O caso do chamado patrimônio descoberto é completamente diferente: o banco não tem ativos de boa qualidade suficientes para cobrir seus compromissos com os depositantes e, além do mais, o volume de ativos de má qualidade é superior à totalidade do seu patrimônio. O banco está, portanto, quebrado.
Alguém tem de pagar a conta. Podem ser os acionistas, obrigados a aportar recursos e aumentar o capital para cobrir o buraco patrimonial. Podem ser os depositantes que, uma vez liquidado o banco e apurado o saldo da massa falida, só receberão uma parte de seus recursos. Pode ser o Banco Central, que transfere recursos para cobrir a insuficiência de patrimônio.
Nesse caso não se trata de redesconto, ou seja, de um empréstimo a taxas de mercado até que a liquidez bancária seja restabelecida. Trata-se de uma injeção definitiva de recursos para cobrir perdas de uma má gestão bancária. É claro que a ação do Banco Central aqui pode ser questionável.
Mas é preciso compreender que a injeção de recursos não protege os responsáveis pela má gestão do banco -que devem ser objeto de rigorosa apuração e punição-, mas sim os depositantes. A decisão de não transferir a conta para os depositantes, me parece, foi correta. Depois do Econômico, os prejuízos com a quebra de mais um banco desse porte poderiam levar a uma crise generalizada de confiança.
O Nacional tinha patrimônio descoberto, mas suas operações bancárias saudáveis, seus clientes, suas agências, seus funcionários, tinham valor. Encontrar alguém interessado em comprá-las é uma forma de reduzir o rombo a ser coberto. Foi o que fez o Banco Central, e, mais uma vez, agiu certo.
Falar em direito dos minoritários só pode ser brincadeira. Os acionistas, minoritários ou majoritários, tinham uma empresa quebrada e, tudo indica, vinham recebendo há anos dividendos sobre lucros inexistentes.

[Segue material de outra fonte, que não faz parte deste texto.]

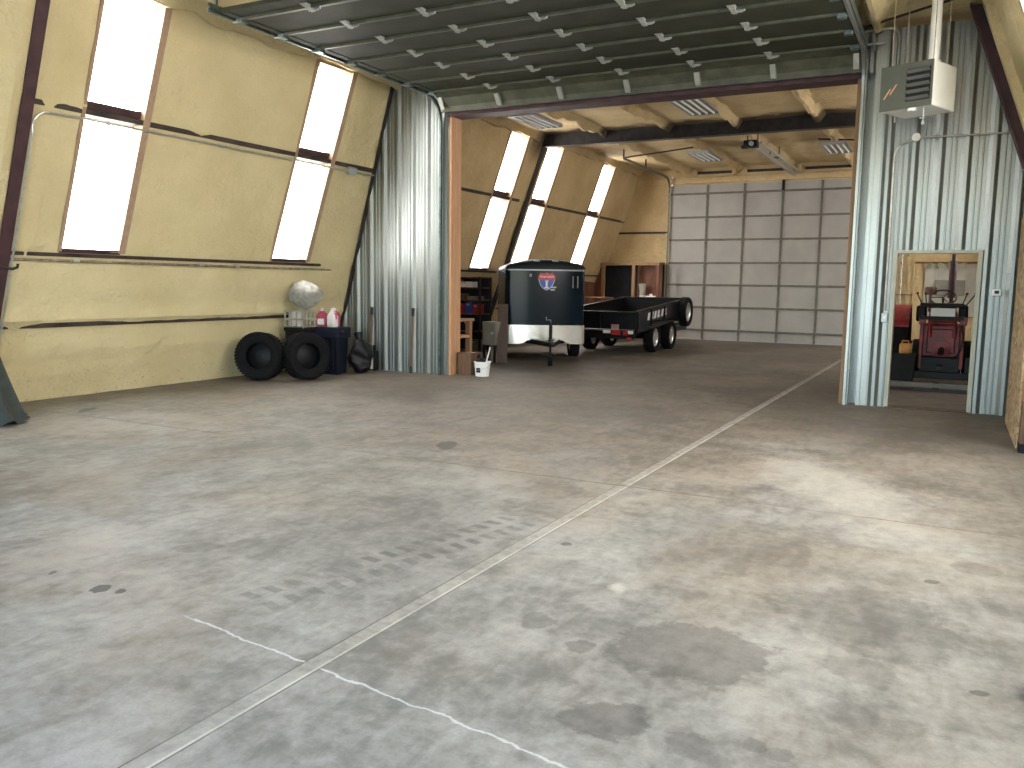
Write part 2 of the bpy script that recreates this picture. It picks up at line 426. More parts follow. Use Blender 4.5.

Agora, o número ventilado para o tamanho do buraco é que é estarrecedor: R$ 4 bilhões! A maioria das pessoas tem dificuldades em realizar o que isso significa. São 50 anos de lucros equivalentes ao excelente resultado apresentado pelo Nacional no seu balanço do ano passado.

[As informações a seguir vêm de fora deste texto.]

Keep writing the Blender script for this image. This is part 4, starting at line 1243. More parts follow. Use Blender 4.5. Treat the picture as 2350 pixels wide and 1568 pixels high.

São mais de 20 mil escolas construídas. Ou para quem, como eu, acha que educação é mais um problema de software do que de hardware: a um juro real baixo de 5% ao ano, é uma renda perpétua de R$ 200 milhões por ano, que poderia pagar "ad eternum" o salário de 10 mil professores ganhando um salário decente de R$ 1.700 por mês.